The second night the leaves of the little brush that was there and the grass would kind of sway over those holes and it sang a little bit.

That was kind of scary, but I believe in the spirit. I thanked them for being there and for comforting me with that song and then when I did come down, it took me about maybe a week of making a lot of ugly noises on that thing, but then I got my first song.

I learned that song and kind of expanded on it a little bit, kind of improvised it a little bit and started listening rather than trying to play the flute and pretty soon it just started to sing to me and it was fascinating because my fingers would be moving, my mind would be thinking something else, and here is this beautiful music coming out of this thing and I wonder where did that song come from, where did it go now. So, even now, you know, I have come a long ways since that time and I've got three CDs out there that have done pretty good and I got a couple in the can and one more in my head. So you know it is pretty fascinating that these simple pieces of wood have so much life and it does so many things. As long as you honor that spirit I think it will take care of you and it has been my healing process. It's really nice to have something culturally.

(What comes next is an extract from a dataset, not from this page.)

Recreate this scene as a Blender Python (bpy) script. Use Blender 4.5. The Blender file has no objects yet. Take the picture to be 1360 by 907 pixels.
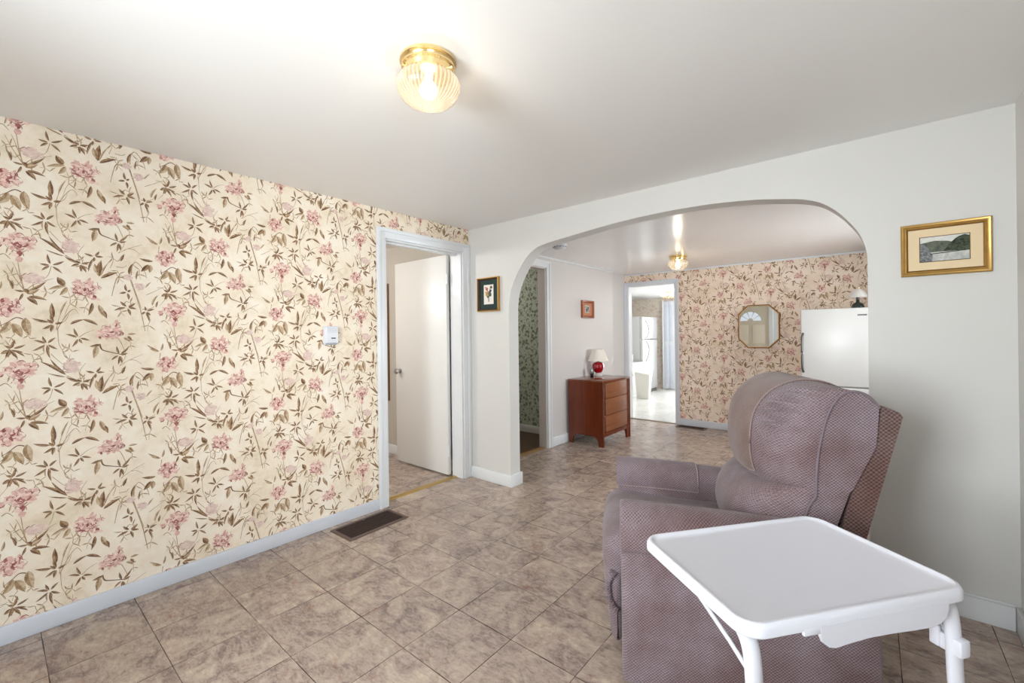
import bpy, bmesh, math, random
from mathutils import Vector, Matrix
R = math.radians
random.seed(7)
C = bpy.context.scene.collection
S = bpy.context.scene

# ------------------------------------------------------------------ materials
def lin(c):
    return tuple((v/12.92 if v <= 0.04045 else ((v+0.055)/1.055)**2.4) for v in [x/255.0 for x in c]) + (1.0,)

class G:
    """tiny node-graph helper"""
    def __init__(s, name):
        s.m = bpy.data.materials.new(name); s.m.use_nodes = True
        s.t = s.m.node_tree; s.t.nodes.clear()
        s.out = s.t.nodes.new('ShaderNodeOutputMaterial')
    def n(s, typ, **kw):
        nd = s.t.nodes.new('ShaderNode' + typ)
        for k, v in kw.items():
            if k.startswith('_'):
                setattr(nd, k[1:], v)
        for k, v in kw.items():
            if k.startswith('_'): continue
            key = int(k[1:]) if (k[0] == 'i' and k[1:].isdigit()) else k.replace('__', ' ')
            inp = nd.inputs[key]
            if isinstance(v, bpy.types.NodeSocket): s.t.links.new(v, inp)
            else: inp.default_value = v
        return nd
    def math(s, op, a, b=0.0, c=None):
        kw = dict(_operation=op, i0=a, i1=b)
        if c is not None: kw['i2'] = c
        return s.n('Math', **kw).outputs[0]
    def vmath(s, op, a, b=(0, 0, 0)):
        return s.n('VectorMath', _operation=op, i0=a, i1=b).outputs[0]
    def mix(s, f, a, b, blend='MIX'):
        nd = s.t.nodes.new('ShaderNodeMix'); nd.data_type = 'RGBA'; nd.blend_type = blend
        for i, v in ((0, f), (6, a), (7, b)):
            if isinstance(v, bpy.types.NodeSocket): s.t.links.new(v, nd.inputs[i])
            else: nd.inputs[i].default_value = v
        return nd.outputs[2]
    def ramp(s, f, stops):
        nd = s.t.nodes.new('ShaderNodeValToRGB'); cr = nd.color_ramp
        while len(cr.elements) < len(stops): cr.elements.new(0.5)
        for e, (p, c) in zip(cr.elements, stops):
            e.position = p; e.color = c
        s.t.links.new(f, nd.inputs[0]); return nd.outputs[0]
    def obj(s):
        return s.n('TexCoord').outputs['Object']
    def noise(s, vec, scale, detail=3.0, rough=0.5, dist=0.0):
        return s.n('TexNoise', Vector=vec, Scale=scale, Detail=detail, Roughness=rough, Distortion=dist)
    def bump(s, h, strength=0.2, dist=0.002):
        return s.n('Bump', Height=h, Strength=strength, Distance=dist).outputs[0]
    def pbr(s, **kw):
        b = s.n('BsdfPrincipled', **kw)
        s.t.links.new(b.outputs[0], s.out.inputs[0]); return s.m

def plain(name, rgb, rough=0.5, var=0.04, scale=8.0, metal=0.0, bump=0.0, bscale=60.0, **kw):
    g = G(name); o = g.obj(); c = lin(rgb)
    nz = g.noise(o, scale, 3.0).outputs[0]
    lo = tuple(max(0, x*(1-var)) for x in c[:3]) + (1,)
    hi = tuple(min(1, x*(1+var)) for x in c[:3]) + (1,)
    col = g.mix(nz, lo, hi)
    a = dict(Base__Color=col, Roughness=rough, Metallic=metal)
    if bump:
        a['Normal'] = g.bump(g.noise(o, bscale, 4.0).outputs[0], bump, 0.002)
    a.update(kw)
    return g.pbr(**a)

M = {}
M['paint'] = plain('wall_paint', (209, 207, 203), 0.55, 0.02, 3, bump=0.12, bscale=140)
M['ceiling'] = plain('ceiling_paint', (238, 237, 235), 0.42, 0.02, 2)
M['ceiling_gloss'] = plain('glossy_ceiling_paint', (236, 232, 230), 0.20, 0.02, 2)
M['trim'] = plain('white_gloss_trim', (222, 223, 224), 0.3, 0.02, 6)
M['door'] = plain('door_paint', (226, 224, 220), 0.35, 0.02, 3)
M['base'] = plain('baseboard_paint', (208, 210, 215), 0.35, 0.03, 6)
M['pinkpaint'] = plain('pale_pinkish_paint', (212, 206, 203), 0.5, 0.02, 3)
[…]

I've already been nominated for a Grammy and won a Nammy, and this is really, really humbling because,I can't read music and I've got to play and record with nine symphonies around the country. I recorded with the Grand Forks Symphony, St. Paul Chamber Orchestra and the National Symphony out of Washington DC last year here, my most recent. That was awesome to stand with some of the best musicians in the world and have no idea what that piece of paper says in front of me as far as music.

I'm continuing to encourage people to listen to the music, to be a part of the music and just enjoy the music whether they're making it or listening to it. It's a healing thing for the players as well as the listener. It's a journeying thing in the mind and the heart for the player as well as the listener. So those flutes have a very beautiful spirit. We're the heartbeat and we're the breath for them and the spirit of that flute and that song and that person will come out as long as they believe. It's amazing.